Purranmurnin Tallarwurnin’s account matches with many of your memories. It supports your claim that as the years pass you learn you have less to fear from the Aboriginal people and even become indifferent when a new group approaches you. One story appears to be set by the Barwon River, a favourite haunting place of yours where the water flows through a series of rock pools and small waterfalls, a place that will be dubbed ‘Buckley’s Falls’ in the years to come.
‘One of the natives discovered immense footprints in the sand hummocks near the River Barwon and concluded that they had been made by some unknown gigantic native – a stranger, and therefore an enemy,’ reports Goodall’s summary of what Purranmurnin has told him. ‘He set off at once on the track and soon discovered a strange-looking being lying down on a small hillock, sunning himself after a bath in the sea.
‘A brief survey, cautiously made, was sufficient. The native hurried back to the camp and told the rest of the tribe what he had seen. They at once collected all the men in the neighbourhood, formed a cordon and warily closed in on him.’
When the naked Buckley sees this cordon he takes little notice. ‘They were very much alarmed. At length one of the party finding courage addressed him as muurnong guurk (meaning that they supposed him to be one who had been killed and come to life again), and asked his name.
‘You Kondak Barwon?’ (Are you the sap of the tree of Barwon?)
‘Buckley replied by a prolonged grunt and an inclination of the head, signifying yes … they were highly gratified and he and they soon became friends.’
That historian who suggested you might be under-sexed – that you did not participate ‘in the continual warfare caused by the pursuing of women’.
Could be they got something right.
Your book with Morgan barely manages to proceed for a few pages without recording another violent episode caused by disputes over the possession of women. At first you struggle to comprehend the meaning behind so much of the bloodshed you encounter, ‘but afterwards understood that they were occasioned by the women having been taken away from one tribe by another; which was of frequent occurrence. At other times they were caused by the women willingly leaving their husbands, and joining other men, which the natives consider very bad.’
In this staunchly patriarchal culture the women might be chattels to be passed from clan to clan for marriage, to be treated roughly and even violently. But it does not stop them from joining the heat of battle. There’s a clash you will always recall – a very large tribe you call the Waarengbadawa (possibly the Wongerrer balug people from the Wardy Yalloak River). Their warriors are smeared with red and white clay and ‘by far the most hideous looking savages I had seen’.
When the major battle begins, you, Murrangurk, are ordered to stay in the background. Dead men do not take part in wars, apparently. They are just the end result.

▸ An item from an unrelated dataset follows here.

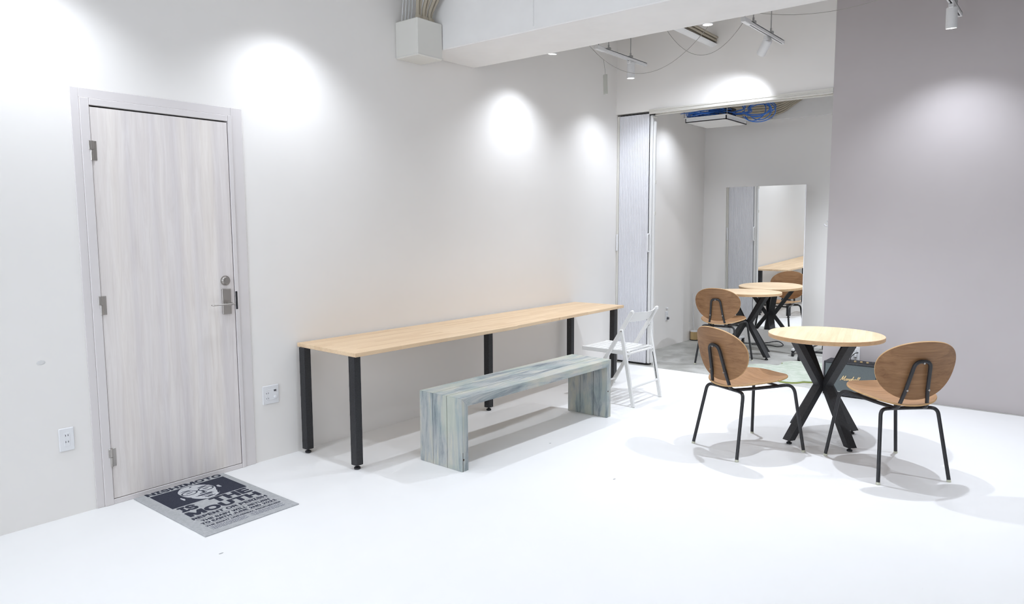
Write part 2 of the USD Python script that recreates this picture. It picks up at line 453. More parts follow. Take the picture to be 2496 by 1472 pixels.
# ---- door
dr = thing('door_1', 'whitewashed wooden door with nickel lever handle', 'door', kind='structure')
fr = []
CW, C2 = .045, .04
for a, b_ in ((DX0 - CW, DX0), (DX1, DX1 + CW - .02)):
    fr.append(bx(a, b_ if a < 1.5 else DX1 + .024, -.014, .10, 0, DZ + .036, .002))
fr.append(bx(DX0 + .0004, DX1 - .0004, -.0138, .10, DZ + .002, DZ + .0357, .002))
part(dr, 'frame', cat(*fr), CASING, False)
fl = [bx(DX0 - CW - C2, DX0 - CW, -.007, .0, 0, DZ + .085, .002), bx(DX1 + .024, DX1 + .024 + .072, -.007, 0, 0, DZ + .085, .002),
      bx(DX0 - CW, DX1 + .024, -.007, 0, DZ + .036, DZ + .085, .002)]
part(dr, 'casing', cat(*fl), CASING, False)
part(dr, 'threshold', bx(DX0, DX1, -.012, .10, 0, .028, .002), CASING, False)
slab = part(dr, 'slab', bx(DX0 + .003, DX1 - .004, -.008, .030, .031, DZ - .006, .0015), DOORWOOD, False)
part(dr, 'dark_gap', bx(DX0, DX1, .041, .06, .028, DZ + .004), SLOT, False)
for zc in (1.905, 1.093, .262):
    hg = cat(cyl((DX0 + .001, -.010, zc - .05), (DX0 + .001, -.010, zc + .002), .0085), bx(DX0 + .003, DX0 + .026, -.0105, -.006, zc - .05, zc + .05, .001))
    hp = part(dr, 'hinge', hg, STEEL)
    part(hp, 'knuckle', cat(cyl((DX0 + .001, -.010, zc + .004), (DX0 + .001, -.010, zc + .05), .0095), bx(DX0 - .014, DX0 - .001, -.018, -.013, zc + .004, zc + .05, .001)), STEEL)
lk = part(slab, 'lock_cylinder', cat(cyl((1.94, -.006, 1.184), (1.94, -.014, 1.184), .030), cyl((1.94, -.014, 1.184), (1.94, -.024, 1.184), .026, .020), cyl((1.94, -.024, 1.184), (1.94, -.028, 1.184), .013)), STEEL)
part(slab, 'lever_plate', cat(bx(1.913, 1.970, -.018, -.006, .980, 1.135, .002)), STEEL, False)
part(slab, 'lever_handle', cat(cyl((1.948, -.008, 1.045), (1.948, -.052, 1.045), .011), bx(1.822, 1.966, -.064, -.046, 1.041, 1.049, .003), bx(1.955, 1.972, -.064, -.01, 1.037, 1.047, .003)), STEEL, False)
part(dr, 'strike_plate', bx(DX1 + .0005, DX1 + .012, -.0165, -.012, 1.005, 1.115, .001), BLACKP, False)

# ------------------------------------------------------------------ lamps on their rails
LAMP0 = []


def aim_matrix(d):
    """Rotation whose -z points along d."""
    z = -np.array(d, float); z /= np.linalg.norm(z)
    x = np.cross([0, 1.0, 0] if abs(z[1]) < .9 else [1.0, 0, 0], z); x /= np.linalg.norm(x)
    return np.stack([x, np.cross(z, x), z], 1)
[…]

Outnumbered, your people take on their opponents and the battlefield begins to resemble that deep abyss in Greek mythology – Tartarus, the dungeon used by the Titans to torture their prisoners.

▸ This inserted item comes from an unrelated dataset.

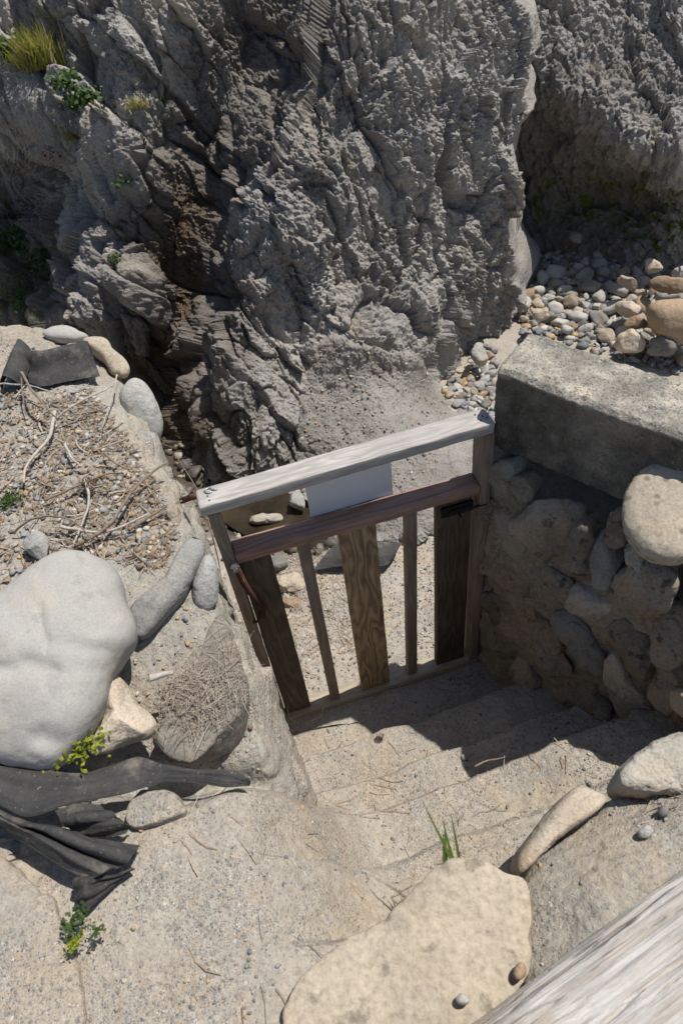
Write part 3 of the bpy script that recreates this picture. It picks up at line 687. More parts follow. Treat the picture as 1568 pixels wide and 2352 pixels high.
Nb = gridnormals(Pb); Nb *= np.sign(Nb[-1, :, 2].mean()); q = Pb.reshape(-1, 3); nn = Nb.reshape(-1, 3)
d = 0.03 * fbm(q * 3, 4) + 0.012 * fbm(q * 12, 4) + 0.005 * fbm(q * 45, 3)
sh = mk('bank', q + nn * d[:, None], gridfaces(shp2[0], shp2[1]), M['mortar']); tag(sh, kind='structure')
SHT = (q + nn * d[:, None]).reshape(shp2)[44:]
# ------------------------------------------------------------------ stones
UP = np.array([0, 0, 1.0])
def blob_mesh(C, N, r, tf, tb, nth=120, nph=60, ex=2.4, rough=0.012, ang=0.0, seed=0, freq=5, clip=0):
    N = unit(N); e1 = unit(np.cross(N, UP if abs(N[2]) < 0.95 else np.array([0, 1.0, 0]))); e2 = np.cross(N, e1)
    th = np.linspace(0, 2 * math.pi, nth, endpoint=False); ph = np.linspace(-math.pi / 2, math.pi / 2, nph)
    rr = r(th, e1, e2) if callable(r) else r
    cp, sp = np.cos(ph) ** (2 / ex), np.sign(np.sin(ph)) * np.abs(np.sin(ph)) ** (2 / ex)
    tz = np.where(sp > 0, tf, tb)
    Pm = C + (cp[:, None] * rr[None, :])[..., None] * (np.cos(th)[:, None] * e1 + np.sin(th)[:, None] * e2)[None] + (sp * tz)[:, None, None] * N
    if clip:
        gq = np.random.default_rng(seed * 7 + 1); loc = np.stack([(cp[:, None] * np.cos(th)[None]), (cp[:, None] * np.sin(th)[None]), np.repeat(sp[:, None], nth, 1)], -1)
        f = np.ones(loc.shape[:2])
        for _k in range(clip):
            pn = gq.normal(size=3); pn /= np.linalg.norm(pn); dd_ = loc @ pn; hk = gq.uniform(0.55, 0.9)
            f = np.minimum(f, np.where(dd_ > 1e-3, hk / np.maximum(dd_, 1e-3), 9))
        f = 0.88 * f + 0.12
        Pm = C + (Pm - C) * f[..., None]
        for _k in range(1):
            Pm[1:-1] = (Pm[:-2] + 2 * Pm[1:-1] + Pm[2:]) / 4; Pm = (np.roll(Pm, 1, 1) + 2 * Pm + np.roll(Pm, -1, 1)) / 4
    V = Pm.reshape(-1, 3); dirv = V - C; dirv /= np.linalg.norm(dirv, axis=1)[:, None] + 1e-9
    size = rr.mean()
    o = seed * 13.7
    dsp = rough * (fbm(V * freq / 1.0 + o, 4)) + rough * 0.35 * fbm(V * freq * 5 + o, 3)
    if ang: dsp = dsp + ang * slabs(V * (0.75 / size) + o, 0.3)
    return V + dirv * dsp[:, None], gridfaces(nph, nth, True)
def outline_r(out_px, C, N):
    def r(th, e1, e2):
        pts = np.array([atplane(a, b, C, N) - C for a, b in out_px])
        x, y = pts @ e1, pts @ e2
        # closed smooth outline
        Q = np.stack([x, y], 1); Q3 = np.vstack([Q[-2:], Q, Q[:3]]); dn = resample(np.c_[Q3, np.zeros(len(Q3))], 700)[:, :2]
        a = np.arctan2(dn[:, 1], dn[:, 0]); rad = np.hypot(dn[:, 0], dn[:, 1])
        bins = np.linspace(-math.pi, math.pi, 361); ix = np.digitize(a, bins) - 1
        prof = np.array([rad[ix == k].max() if (ix == k).any() else np.nan for k in range(360)])
        ok = ~np.isnan(prof); cen = (bins[:-1] + bins[1:]) / 2
        prof = np.interp(cen, np.r_[cen[ok] - 2 * math.pi, cen[ok], cen[ok] + 2 * math.pi], np.tile(prof[ok], 3))
        ker = np.ones(9) / 9; prof = np.convolve(np.r_[prof[-4:], prof, prof[:4]], ker, 'valid')
        tt = (th + math.pi) % (2 * math.pi) - math.pi
        return np.interp(tt, np.r_[cen[-1] - 2 * math.pi, cen, cen[0] + 2 * math.pi], np.r_[prof[-1], prof, prof[0]])
    return r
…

‘I had seen skirmishing and fighting in Holland; and knew … of what is done when men are knocking one another about with powder and shot … but the scene now before me was much more frightful … Men and women were fighting furiously and indiscriminately, covered with blood.’ The Waarengbadawa retreat after a few hours and that night a group of your warriors, probably from the Bengalat balug clan with whom you spend much of your time, launch an ambush against the Waarengbadawa.
‘The enemy fled, leaving their war implements in the hands of their assailants and their wounded to be beaten to death by boomerangs … the bodies of the dead they mutilated in a shocking manner, cutting the arms and legs off with flints, shells and tomahawks.’
Now this is the sort of material John Morgan craves. None of that romantic nonsense, please. Bad enough the colonial reader should even dare imagine a white man having a black woman as his ‘female friend’. It’s easy to picture Morgan sitting there by the fire, nodding impatiently as you tell him about your relationships and dalliances. Torrid battles between painted savages is what he really wants to hear about.
Now that’s all good. But back to that battle … what happened when the successful warriors of your tribe returned to camp?
‘When the women saw them returning, they also raised great shouts, dancing about in savage ecstasy. The bodies [of the vanquished] were thrown upon the ground and beaten about with sticks – in fact, they all seemed to be perfectly mad with excitement; the men cut flesh off the bones and stones were heated for baking it; after which, they greased their children with it, all over. The bones were broken to pieces with tomahawks and given to the dogs, or put on the boughs of trees for the birds of prey hovering over the horrid scene.’
These words come to us almost 70 years after James Cook and Joseph Banks, standing on the deck of the Endeavour, make their first observations of this land’s long-time inhabitants. Banks is unimpressed and even Cook will say they live like wild beasts.
But there is something that catches Cook’s eye, something that suggests he can see further and deeper than just about anyone else over the coming century. ‘They may appear to some to be the most wretched people upon earth,’ he will write in his journal, ‘… but in reality they are far more happier [sic] than we Europeans, being wholly unacquainted not only with the superfluous but with the necessary conveniences so much sought after in Europe; they are happy in not knowing the use of them.
‘They live in a tranquility which is not disturbed by the inequality of condition. The earth and sea of their own accord furnishes them with all things necessary for life. They covet not magnificent houses, house-hold stuff etc … they seemed to set no value upon anything we gave them, nor would they ever part with anything of their own for any one article we could offer them.’